Весьма примечательной, как мы отмечали, была реакция Англии, Франции и США на польские события в сентябре 1939 г. Осуждающие первые устные заявления в Лондоне и Париже быстро сменились взвешенными и более спокойными формулировками. Правительства и Англии и Франции после детальных обсуждений вообще отказались не только от протестов, но и от каких-либо письменных представлений в адрес Москвы, ограничившись вопросами, переданными по обычным дипломатическим каналам. И Лондон и Париж предпочитали не обострять отношения с Москвой. Кроме того, их явно устроило объяснение, что Советский Союз лишь выходит на «линию Керзона», установить которую они сами в свое время предлагали.
Таким образом, в Англии и Франции легко смирились с советской акцией, рассматривая ее в широком контексте противостояния с Германией. На этой стадии они были более всего озабочены тем, чтобы Москва не стала ее военным союзником, поэтому любые предположения о возможных трениях между СССР и Германией заставляли их быть осторожными в выражении недовольства советскими действиями.
Следует также иметь в виду, что, объявив Германии войну на основании гарантий, данных Польше, Англия и Франция не предприняли никаких реальных действий в защиту Польши (союзники не помышляли о военной помощи или о каких-либо даже простых перемещениях своих войск к германским границам). В этой ситуации всякие разговоры, а тем более действия, направленные в защиту восточной части Польши против Советского Союза, выглядели бы явно нелогичными. Именно поэтому в Лондоне сочли целесообразным сразу же после начала ввода советских войск в Польшу официально заявить, что английские гарантии Польше (подтвержденные 24 августа 1939 г.) имеют в виду лишь германское наступление, а отнюдь не распространяются на любые акции СССР в Польше.
Действия СССР в отношении Западной Украины и Западной Белоруссии сразу же вписались в общую советскую политику. Москва ускоренными темпами осуществляла советизацию этих районов (включая в ближайшем будущем создание колхозов и совхозов).
Польская акция явилась прелюдией к сложным и противоречивым событиям конца 1939 и 1940–1941 гг.
Москва-Прибалтика.
Сентябрь-октябрь 1939 года
Одновременно с акцией в Польше советские лидеры приступили к реализации своих планов, относящихся к Прибалтике[136]
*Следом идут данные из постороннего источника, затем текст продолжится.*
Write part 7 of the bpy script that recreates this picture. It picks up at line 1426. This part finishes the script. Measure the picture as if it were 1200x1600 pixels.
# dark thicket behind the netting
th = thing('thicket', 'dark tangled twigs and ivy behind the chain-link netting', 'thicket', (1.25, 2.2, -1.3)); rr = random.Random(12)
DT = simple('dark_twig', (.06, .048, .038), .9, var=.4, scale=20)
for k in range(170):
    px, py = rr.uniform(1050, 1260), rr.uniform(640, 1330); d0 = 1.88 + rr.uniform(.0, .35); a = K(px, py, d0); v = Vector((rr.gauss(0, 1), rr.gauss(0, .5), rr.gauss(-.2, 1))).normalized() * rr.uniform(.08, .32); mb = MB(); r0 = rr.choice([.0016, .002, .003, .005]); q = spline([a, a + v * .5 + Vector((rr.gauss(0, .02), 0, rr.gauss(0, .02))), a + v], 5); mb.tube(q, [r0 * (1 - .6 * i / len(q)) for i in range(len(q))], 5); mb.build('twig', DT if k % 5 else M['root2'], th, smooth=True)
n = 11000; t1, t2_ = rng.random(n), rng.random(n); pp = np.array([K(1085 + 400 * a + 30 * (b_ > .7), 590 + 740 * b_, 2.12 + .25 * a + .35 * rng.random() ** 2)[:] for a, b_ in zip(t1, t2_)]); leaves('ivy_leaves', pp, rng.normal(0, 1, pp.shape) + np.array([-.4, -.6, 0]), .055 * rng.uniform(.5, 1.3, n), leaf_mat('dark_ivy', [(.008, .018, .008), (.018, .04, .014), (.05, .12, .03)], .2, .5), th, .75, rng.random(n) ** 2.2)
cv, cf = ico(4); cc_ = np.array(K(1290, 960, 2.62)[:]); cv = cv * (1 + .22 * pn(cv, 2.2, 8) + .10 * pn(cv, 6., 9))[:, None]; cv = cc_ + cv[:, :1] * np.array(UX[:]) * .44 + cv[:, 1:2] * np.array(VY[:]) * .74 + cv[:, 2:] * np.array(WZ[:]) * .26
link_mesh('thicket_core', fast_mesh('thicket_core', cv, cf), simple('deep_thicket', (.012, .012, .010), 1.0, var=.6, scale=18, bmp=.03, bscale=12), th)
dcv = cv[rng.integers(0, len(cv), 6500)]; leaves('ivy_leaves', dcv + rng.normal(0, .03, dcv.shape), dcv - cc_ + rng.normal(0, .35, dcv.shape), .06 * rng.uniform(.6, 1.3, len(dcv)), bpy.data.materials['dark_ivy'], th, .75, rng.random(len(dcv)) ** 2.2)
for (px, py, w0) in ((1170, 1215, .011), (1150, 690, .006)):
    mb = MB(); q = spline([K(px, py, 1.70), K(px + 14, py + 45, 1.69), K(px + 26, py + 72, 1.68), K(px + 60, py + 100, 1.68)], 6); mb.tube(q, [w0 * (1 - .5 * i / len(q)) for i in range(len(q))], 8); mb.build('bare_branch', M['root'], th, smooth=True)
. В отличие от Польши, где СССР и Германия действовали одновременно и речь шла о стране, терпящей поражение и фактически перестающей существовать, Прибалтийские государства были независимыми, суверенными, сохраняя все международные атрибуты.В конце августа — начале сентября 1939 г. Москве предстояло определить конечную цель и промежуточные решения в отношении этого региона, реакцию Германии и бывших советских партнеров по переговорам летом 1939 г.
В течение многих лет советское руководство испытывало недоверие к политике стран Прибалтики, обвиняя их в антисоветизме, в тесных связях с Германией и странами англо-французской коалиции. Уже упоминавшийся синдром антисоветского «санитарного кордона» включал в себя помимо Польши и эти страны. В таком же контексте в Москве оценивали и соглашение о так называемой балтийской Антанте.
Прибалтийский вопрос постоянно присутствовал и на международном уровне, на переговорах с Англией и Францией летом 1939 г. и с Германией накануне подписания советско-германского договора. В подходе к его решению после заключения договора с Германией советские лидеры учитывали разные факторы. Во-первых, это были старые воспоминания о тех временах, когда прибалтийские территории входили в состав Российской империи. Они имели важное стратегическое значение, обеспечивая России выход к Балтийскому морю, к торговым путям и коммуникациям. Признав в 1920–1921 гг. независимость Латвии, Эстонии и Литвы, Москва не прекращала попыток сохранять здесь свое влияние, но в 20 — 30-е годы они успеха не имели. Режимы, господствовавшие в этих странах, были враждебны Советскому Союзу в политическом, идеологическом и военно-стратегическом планах. Они имели соглашения с ведущими странами Запада, находясь в том числе и в орбите германского влияния. Вместе с тем понимание необходимости поддерживать отношения со своим мощным соседом заставляло их лидеров быть осторожными и не переходить грани недружелюбного в целом отношения к Советскому Союзу.